--- begin Data excerpt ---

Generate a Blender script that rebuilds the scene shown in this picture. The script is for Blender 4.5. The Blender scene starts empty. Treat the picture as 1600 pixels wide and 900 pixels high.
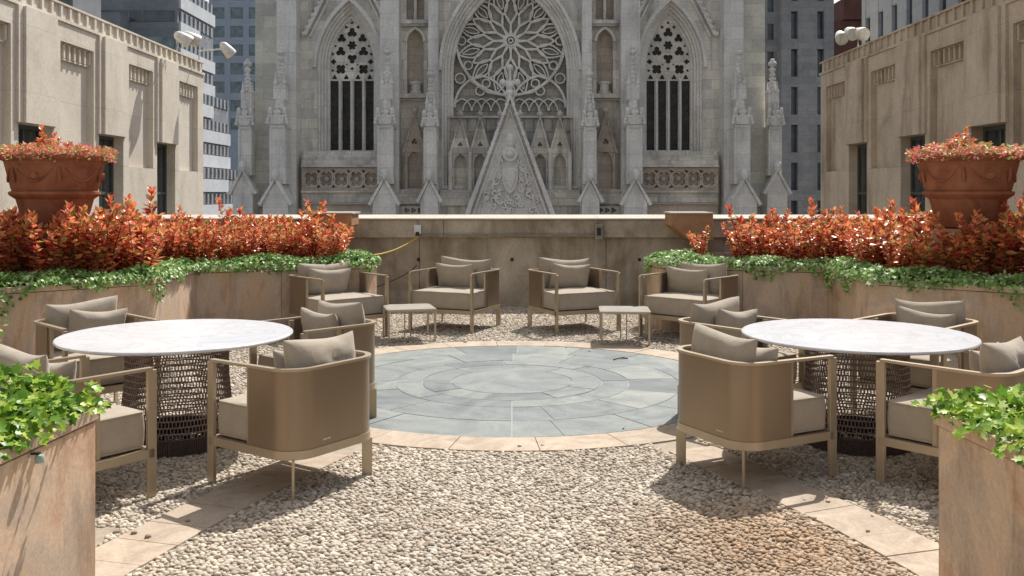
import bpy, math, random
import numpy as np
from mathutils import Vector, Matrix
from mathutils.geometry import tessellate_polygon
random.seed(7); rng = np.random.default_rng(11)
R = math.radians
scene = bpy.context.scene
col = scene.collection

# ------------------------------------------------------------ camera, sky, sun
F = 1480.0; HZ = 302.0; CH = 1.65
cam_d = bpy.data.cameras.new('camera'); cam = bpy.data.objects.new('camera', cam_d); col.objects.link(cam)
cam.location = (0, 0, CH); cam.rotation_euler = (R(90), 0, 0)
cam_d.sensor_width = 36; cam_d.lens = 36*F/1600; cam_d.shift_y = -(450-HZ)/1600
cam_d.clip_end = 3000; cam_d.clip_start = .05
scene.camera = cam
SUN = Vector((.235, .47, .71)).normalized()
elev = math.asin(SUN.z); azim = math.atan2(SUN.x, SUN.y)
w = bpy.data.worlds.new('World'); scene.world = w; w.use_nodes = True
nt = w.node_tree; sky = nt.nodes.new('ShaderNodeTexSky'); sky.sky_type = 'NISHITA'
sky.sun_disc = False; sky.sun_elevation = elev; sky.sun_rotation = azim
sky.air_density = 1.0; sky.dust_density = 2.0; sky.ozone_density = .6
bg = nt.nodes['Background']; bg.inputs[1].default_value = .125
hs_ = nt.nodes.new('ShaderNodeHueSaturation'); hs_.inputs['Saturation'].default_value = .55
wm_ = nt.nodes.new('ShaderNodeMix'); wm_.data_type = 'RGBA'; wm_.blend_type = 'MULTIPLY'; wm_.inputs[0].default_value = 1; wm_.inputs[7].default_value = (1.03, 1, .96, 1)
nt.links.new(sky.outputs[0], hs_.inputs['Color']); nt.links.new(hs_.outputs[0], wm_.inputs[6]); nt.links.new(wm_.outputs[2], bg.inputs[0])
sd = bpy.data.lights.new('sun', 'SUN'); sd.energy = 4.4; sd.angle = R(.5); sd.color = (1, .955, .89)
sun = bpy.data.objects.new('sun', sd); col.objects.link(sun); sun.location = (20, 30, 50)
sun.rotation_euler = SUN.to_track_quat('Z', 'Y').to_euler()
vs = scene.view_settings; vs.view_transform = 'Standard'; vs.look = 'None'; vs.gamma = 1; vs.exposure = .38
vs.use_curve_mapping = False

# ------------------------------------------------------------ materials
def _mat(name, rough=.8, metal=0, spec=.3):
    m = bpy.data.materials.new(name); m.use_nodes = True
    b = m.node_tree.nodes['Principled BSDF']
    b.inputs['Roughness'].default_value = rough; b.inputs['Metallic'].default_value = metal
    b.inputs['Specular IOR Level'].default_value = spec
    return m, m.node_tree, b
def ramp(nt, fac, stops):
    r = nt.nodes.new('ShaderNodeValToRGB')
    el = r.color_ramp.elements
    while len(el) < len(stops): el.new(.5)
    for e, (p, c) in zip(el, stops): e.position = p; e.color = (*c, 1)
    nt.links.new(fac, r.inputs[0]); return r.outputs[0]
def coords(nt, scale=(1, 1, 1), kind='Object'):
    tc = nt.nodes.new('ShaderNodeTexCoord'); mp = nt.nodes.new('ShaderNodeMapping')
    mp.inputs['Scale'].default_value = scale
    oi = nt.nodes.new('ShaderNodeObjectInfo')
    ad = nt.nodes.new('ShaderNodeVectorMath'); ad.operation = 'ADD'
    ml = nt.nodes.new('ShaderNodeVectorMath'); ml.operation = 'SCALE'; ml.inputs[3].default_value = 37
    cb = nt.nodes.new('ShaderNodeCombineXYZ')
    nt.links.new(oi.outputs['Random'], cb.inputs[0]); nt.links.new(cb.outputs[0], ml.inputs[0])
    nt.links.new(tc.outputs[kind], mp.inputs[0]); nt.links.new(mp.outputs[0], ad.inputs[0])
    nt.links.new(ml.outputs[0], ad.inputs[1]); return ad.outputs[0]
def noise(nt, vec, scale, detail=6, rough=.6, dist=0):
    n = nt.nodes.new('ShaderNodeTexNoise'); n.inputs['Scale'].default_value = scale
    n.inputs['Detail'].default_value = detail; n.inputs['Roughness'].default_value = rough
    n.inputs['Distortion'].default_value = dist; nt.links.new(vec, n.inputs[0]); return n.outputs[0]
def mix(nt, fac, a, b, mode='MIX'):
    m = nt.nodes.new('ShaderNodeMix'); m.data_type = 'RGBA'; m.blend_type = mode
    for k, v in ((0, fac), (6, a), (7, b)):
        if hasattr(v, 'is_output'): nt.links.new(v, m.inputs[k])
        else: m.inputs[k].default_value = v if k == 0 else (*v, 1)
    return m.outputs[2]
def bump(nt, b, h, strength=.3, dist=.01):
    n = nt.nodes.new('ShaderNodeBump'); n.inputs['Strength'].default_value = strength
    n.inputs['Distance'].default_value = dist
    nt.links.new(h, n.inputs['Height']); nt.links.new(n.outputs[0], b.inputs['Normal']); return n
def stone(name, stops, scale=3, aniso=(1, 1, 1), rough=.85, bstr=.3, bdist=.004, bscale=60, dist=.6, island=0, brick=None, spec=.2, stain=None):
    m, nt, b = _mat(name, rough, 0, spec)
    v = coords(nt, aniso); c = ramp(nt, noise(nt, v, scale, 8, .62, dist), stops)
    v2 = coords(nt); fine = noise(nt, v2, bscale, 6, .65)
    c = mix(nt, .35, c, ramp(nt, fine, [(.3, (.55,)*3), (.7, (1.25,)*3)]), 'MULTIPLY')
    hgt = fine
    if island:
        g = nt.nodes.new('ShaderNodeNewGeometry')
        c = mix(nt, island, c, ramp(nt, g.outputs['Random Per Island'], [(0, (.55, .56, .6)), (.5, (.95, .95, .95)), (1, (1.3, 1.25, 1.15))]), 'MULTIPLY')
    if brick:
        bw, bh, amt, mort = brick
        tc = nt.nodes.new('ShaderNodeTexCoord'); sp = nt.nodes.new('ShaderNodeSeparateXYZ'); nt.links.new(tc.outputs['Object'], sp.inputs[0])
        ad = nt.nodes.new('ShaderNodeMath'); nt.links.new(sp.outputs[0], ad.inputs[0]); nt.links.new(sp.outputs[1], ad.inputs[1])
        cb = nt.nodes.new('ShaderNodeCombineXYZ'); nt.links.new(ad.outputs[0], cb.inputs[0]); nt.links.new(sp.outputs[2], cb.inputs[1])
        bt = nt.nodes.new('ShaderNodeTexBrick'); nt.links.new(cb.outputs[0], bt.inputs[0])
        bt.inputs['Scale'].default_value = 1; bt.inputs['Brick Width'].default_value = bw; bt.inputs['Row Height'].default_value = bh
        bt.inputs['Mortar Size'].default_value = mort; bt.inputs['Mortar Smooth'].default_value = .3
        bt.inputs['Color1'].default_value = (1-amt, 1-amt, 1-amt*.8, 1); bt.inputs['Color2'].default_value = (1+amt, 1+amt*.95, 1+amt*.8, 1)
        bt.inputs['Mortar'].default_value = (.72, .7, .68, 1)
        c = mix(nt, 1, c, bt.outputs[0], 'MULTIPLY')
    if stain:
        sc, colr, lo, hi = stain
        s = ramp(nt, noise(nt, coords(nt, (1, 1, .18)), sc, 6, .7, .3), [(lo, (1, 1, 1)), (hi, colr)])
        c = mix(nt, 1, c, s, 'MULTIPLY')
    nt.links.new(c, b.inputs['Base Color'])
    bump(nt, b, hgt, bstr, bdist)
    return m
M = {}
M['travertine'] = stone('travertine', [(.3, (.58, .52, .43)), (.5, (.66, .60, .51)), (.72, (.72, .67, .58))], 1.2, bscale=25, stain=(1.4, (.62, .57, .5), .55, .85), bdist=.01, brick=(3.2, 1.1, .035, .004))
M['limestone_tan'] = stone('limestone_tan', [(.3, (.42, .36, .285)), (.5, (.54, .465, .375)), (.72, (.62, .545, .45))], 1.2, bscale=25, stain=(1.6, (.45, .38, .32), .48, .78), bdist=.01, brick=(3.2, 1.1, .04, .004))
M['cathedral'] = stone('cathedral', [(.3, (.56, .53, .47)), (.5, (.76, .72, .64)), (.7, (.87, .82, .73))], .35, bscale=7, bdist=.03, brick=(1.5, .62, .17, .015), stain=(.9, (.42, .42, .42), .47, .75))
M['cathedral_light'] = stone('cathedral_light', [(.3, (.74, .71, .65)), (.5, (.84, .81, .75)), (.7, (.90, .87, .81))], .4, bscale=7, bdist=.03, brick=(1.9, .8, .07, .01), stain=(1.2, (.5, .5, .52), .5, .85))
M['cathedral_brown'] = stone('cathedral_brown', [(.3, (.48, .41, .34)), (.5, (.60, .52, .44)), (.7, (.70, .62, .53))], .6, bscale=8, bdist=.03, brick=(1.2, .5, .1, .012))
M['cathedral_yellow'] = stone('cathedral_yellow', [(.3, (.58, .56, .48)), (.5, (.72, .69, .60)), (.7, (.82, .79, .70))], .4, bscale=8, bdist=.03, brick=(1.7, .75, .14, .012))
M['leadglass'] = stone('leaded_glass', [(.35, (.38, .36, .32)), (.65, (.56, .53, .46))], 1.5, bscale=9, rough=.45, brick=(.5, .5, .12, .03))
M['darkglass'] = stone('dark_lancet_glass', [(.35, (.04, .038, .036)), (.65, (.075, .072, .068))], 1.5, bscale=9, rough=.5, brick=(.3, .3, .2, .03))
M['sandstone'] = stone('sandstone', [(.26, (.34, .23, .15)), (.40, (.54, .39, .26)), (.48, (.50, .40, .32)), (.56, (.64, .48, .35)), (.64, (.56, .36, .25)), (.78, (.70, .58, .46))], 1.1, aniso=(1, 1, .6), dist=2.0, bscale=55, bdist=.004, stain=(3.5, (.5, .4, .33), .5, .75))
M['sandflag'] = stone('sandstone_flag', [(.3, (.35, .285, .22)), (.5, (.45, .37, .29)), (.7, (.52, .445, .36))], 2.6, dist=2.5, island=.14, bscale=50, bdist=.002)
M['bluestone'] = stone('bluestone', [(.3, (.155, .178, .18)), (.5, (.215, .237, .235)), (.72, (.285, .303, .295))], 2.0, dist=1.9, island=.55, bscale=45, bdist=.0015, rough=.6)
M['mortar'] = stone('mortar', [(.3, (.30, .25, .19)), (.7, (.42, .36, .29))], 20, bscale=150, bdist=.004)
M['grout'] = stone('pale_grout', [(.3, (.36, .36, .34)), (.7, (.46, .45, .43))], 20, bscale=150)
M['concrete'] = stone('weathered_concrete', [(.3, (.30, .255, .19)), (.5, (.47, .415, .325)), (.72, (.64, .58, .48))], 1.5, aniso=(1, 1, .8), dist=1.2, bscale=35, bdist=.006, stain=(1.8, (.5, .44, .35), .46, .74))
M['coping'] = stone('pale_coping', [(.3, (.42, .39, .33)), (.7, (.56, .52, .45))], 4, bscale=60)
M['corbel'] = stone('brown_sandstone', [(.3, (.36, .20, .11)), (.7, (.50, .30, .18))], 4, bscale=60)
M['terracotta'] = stone('terracotta', [(.3, (.22, .085, .045)), (.5, (.32, .125, .068)), (.72, (.40, .175, .10))], 4, dist=.8, bscale=70, bdist=.002, stain=(5, (.65, .62, .6), .5, .85))
M['soil'] = stone('soil', [(.3, (.02, .013, .009)), (.7, (.05, .035, .025))], 30, bscale=120, bdist=.02)
M['asphalt'] = stone('asphalt', [(.3, (.04, .04, .042)), (.7, (.065, .065, .066))], 2, bscale=30)
M['greybuild'] = stone('grey_cladding', [(.3, (.20, .215, .235)), (.7, (.28, .295, .315))], .2, bscale=2, brick=(3, 1.2, .1, .02))
M['whiteband'] = stone('pale_spandrel', [(.3, (.50, .52, .54)), (.7, (.62, .64, .66))], .2, bscale=2)
M['paleblue'] = stone('pale_grey_cladding', [(.3, (.34, .38, .44)), (.7, (.42, .46, .52))], .2, bscale=2)
M['darkstone'] = stone('dark_masonry', [(.3, (.20, .20, .205)), (.7, (.32, .315, .31))], .15, bscale=2, brick=(1.6, .8, .1, .02))
M['redbrick'] = stone('dark_red_brick', [(.3, (.12, .055, .045)), (.7, (.19, .09, .07))], .5, bscale=4, brick=(.6, .3, .1, .03))
M['lightstone'] = stone('pale_grey_stone', [(.3, (.36, .37, .39)), (.7, (.46, .47, .48))], .3, bscale=3, brick=(2, .8, .06, .01))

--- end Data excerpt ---

* _Short problem_
Please restate the material above line by line, exactly, beginning at its first line and ending with the line that contains "col = scene.collection", without any pictures.

* _Solution for this exercise_
Generate a Blender script that rebuilds the scene shown in this picture. The script is for Blender 4.5. The Blender scene starts empty. Treat the picture as 1600 pixels wide and 900 pixels high.
import bpy, math, random
import numpy as np
from mathutils import Vector, Matrix
from mathutils.geometry import tessellate_polygon
random.seed(7); rng = np.random.default_rng(11)
R = math.radians
scene = bpy.context.scene
col = scene.collection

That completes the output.